Question

Box 1 contains 2 red balls and 1 blue ball. Box 2 contains 3 blue balls and 1 red ball. A coin is tossed. If it falls heads up, box 1 is selected and a ball is drawn. If it falls tails up, box 2 is selected and a ball is drawn. Find the probability of selecting a red ball.

Answer 1

Answer:

\frac{17}{24}

Step-by-step explanation:

Given that Box 1 contains 2 red balls and 1 blue ball. Box 2 contains 3 blue balls and 1 red ball. A coin is tossed. If it falls heads up, box 1 is selected and a ball is drawn.

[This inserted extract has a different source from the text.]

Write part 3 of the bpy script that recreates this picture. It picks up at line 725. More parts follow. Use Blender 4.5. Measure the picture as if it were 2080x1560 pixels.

If it falls tails up, box 2 is selected and a ball is drawn.

P(selecting Box 1) = 0.5 = P(selecting II box) (assuming a fair coin is tossed)

P(Red/Box I ) = $\frac{2}{2+1} =\frac{2}{3}$

P(Red/Box II) = $\frac{3}{3+1} =\frac{3}{4}$

Box 1 and Box 2 are mutually exclusive and exhaustive events.

So probability of selecting a red ball.

=  probability of selecting a red ball from box 1 +  probability of selecting a red ball frm box 2

$=P(B1)*P(Red/B1) + P(B2)*P(Red/B2)\\= \frac{1}{2} * \frac{2}{3} + \frac{1}{2} * \frac{3}{4} \\= \frac{1}{3} + \frac{3}{8} \\= \frac{17}{24}$